The operative part of the ordinance in this case is section 139-34E7(d)(3) which states that “nonconforming signs or sign locations which are discontinued or not used for a period of at least six months shall be deemed abandoned and the use of the nonconforming sign shall terminate.” When an ordinance permits existing nonconforming uses in a district until “discontinued,” the word “discontinued” is to be taken as the equivalent of “abandoned.” Marchese, supra at 95, 277 A.2d at 182-83.
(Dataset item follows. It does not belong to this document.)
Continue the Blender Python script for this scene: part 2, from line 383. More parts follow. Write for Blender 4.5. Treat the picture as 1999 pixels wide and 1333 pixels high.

“As distinguished from mere discontinuance, the concept of the term ‘abandonment’ includes the intention to abandon. Consequently, the abandonment of a nonconforming use and the consequent termination of any legal right thereto results from a concurrence of facts, circumstances, and the intention of the owner of the premises or other person entitled to the use. Intention with respect to the abandonment of a nonconforming use is to be ascertained from the overt acts, or failure to act, as well as statements.” Id. at 95, 277 A.2d at 183. Where there is a time limit on the right to resume the nonconforming use, the intention to surrender the right is presumed from the expiration of the designated time period, six months in *419our case. “Although because of this presumption it becomes unnecessary to prove the intent to abandon after cessation of one year [six months in our case], it is still necessary to show the concurrent overt acts or failure to act which indicate abandonment.” Id. at 96, 277 A.2d at 183. (footnote omitted)

In our case, the appellee has clearly failed to prove abandonment of the sign. First, the letter of violation was sent to the appellant less than six months after the gas station was sold to appellant, which is the earliest time on record for possible abandonment. Thus, on its face, the ordinance does not permit a finding of abandonment.

Second, the board based its decision on the new owner changing the use of the property from a gas station to another permitted business, thus indicating an intent to abandon the free-standing sign. “The right to continue a nonconforming use, once established and not abandoned, runs with the land and this right is not confined to any one individual or corporation.” Id. at 98, 277 A.2d at 184. See also, Clanton v. London Grove Township Zoning Hearing Board, 743 A.2d 995, 997 (Pa. Commw. 1999); Rayel v. Bridgeton Township Zoning Hearing Board, 98 Pa. Commw. 455, 511 A.2d 933 (1986). Appellant has a right to continue to use the free-standing sign unless and until he abandons the use.

Finally, the borough had to prove concurrent overt acts or failure to act or statements which indicate abandonment. The only acts or failure to act which the borough proved was that appellant was not going to use the property as a gas station. The borough did not provide any facts to indicate abandonment of the free-standing sign. Even though the burden of proving abandonment is on the borough, the owner in his turn may demonstrate that *420the facts and circumstances support the conclusion that the nonconforming use of the sign was not abandoned. Marchese, supra at 98-99, 277 A.2d at 184. Appellant clearly indicated that he was intending to continue a commercial establishment on the property and that the freestanding sign was a crucial part of his plans. The appellee did not dispute this.

“The question of abandonment, being a question of fact, depends on a weighing of all the various factors present in an individual case.” Hilltown Township v. Horn, 13 Pa. Commw. 248, 252, 320 A.2d 153, 155 (1974). The appellee has not carried its burden of proving that the use of the nonconforming free-standing sign has been abandoned. The decision of the board was not supported by substantial evidence. See 53 P.S. §11005-A. The board made an error of law in determining that the free-standing sign has been abandoned.

ORDER

And now, February 23, 2000, the decree of the Zoning Hearing Board of the Borough of Danville is reversed.